Let’s investigate further.

Johns Lyng share price slumps despite strong earnings and sales growth

The company detailed several investment highlights in its report, including:

  • Sales revenue up 14.8% year on year to $568.4 million
  • Group EBITDA of $52.6 million, a 28.3% year on year growth from FY20
  • Normalised net profit after tax (NPAT) of $20.7 million, up 26.3% from the year prior
  • Earnings per share (EPS) of 8.3 cents, up from 7.13 cents in FY20
  • Final fully franked dividend of 5 cents per share, a 25% increase from the previous year.

What happened in FY21 for Johns Lyng Group?

Johns Lyng recognised revenue of $568 million, which came in 15% higher than FY20. The growth carried vertically through its income statement, with EBITDA increasing by 28.3% and NPAT by about 26%.

Much of the growth was underscored by “another outstanding performance” from the Group’s core business of insurance building and restoration services. In addition, results were “supported by a solid contribution” from its catastrophe (CAT) business.

In addition, Johns Lyng completed several “important strategic acquisitions” completed prior to FY21’s end.

To illustrate, the company acquired Unitech, a South Australian “insurance building services company”. The company said the transaction “presents clear synergies” with its core business and will increase Johns Lyng’s exposure in SA.

Moreover, it also acquired Steamatic Australia which is a “national restoration services company”, according to the company’s announcement. This extends the previous acquisition of the Steamatic Global Master Franchise back in FY19.

Finally, Johns Lyng also hiked its dividend by 25% from the same time last year, representing 61% of NPAT as a coverage ratio.

What did management say?

Johns Lyng CEO Scott Didier said:

These FY21 results are an excellent representation of the Johns Lyng value proposition and I think it’s an extremely rewarding outcome for our people, our Board and our shareholders.

Speaking on the CAT business’s progress in the year, Didier added:

Our CAT response activity during the year was again a clear indication of the value of the national scale we have built, responding to disasters from southeast Queensland to coastal Western Australia. The growing strength of our offering was recognised late in the year when we entered into a partnership with the State Government of Victoria for clean-up and Makesafe works on damage properties following a significant storm event in June.

What’s next for Johns Lyng Group?

The company expects revenue from FY21 “CAT-related activity” to eventually “flow through to FY22”. Work on the state government contract will also commence in FY22.
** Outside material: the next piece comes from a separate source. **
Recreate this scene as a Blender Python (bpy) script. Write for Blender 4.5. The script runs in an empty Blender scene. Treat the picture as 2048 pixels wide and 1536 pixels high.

As such, management forecasts FY22 sales revenue of $635.4 million and FY22 EBITDA of $60.1 million. These estimates call for 22.2% and 28.6% year-on-year increases from FY21, respectively.

The company also remains prioritised on extending its acquisition trail, whilst “building upon (its) digital service capability”.

The Johns Lyng Group share price has posted a year to date return of 90%, extending the previous 12 months’ gain of 126%.

Both of these results have outpaced the S&P/ASX 200 Index (ASX: XJO)’s climb of around 25% over the past year.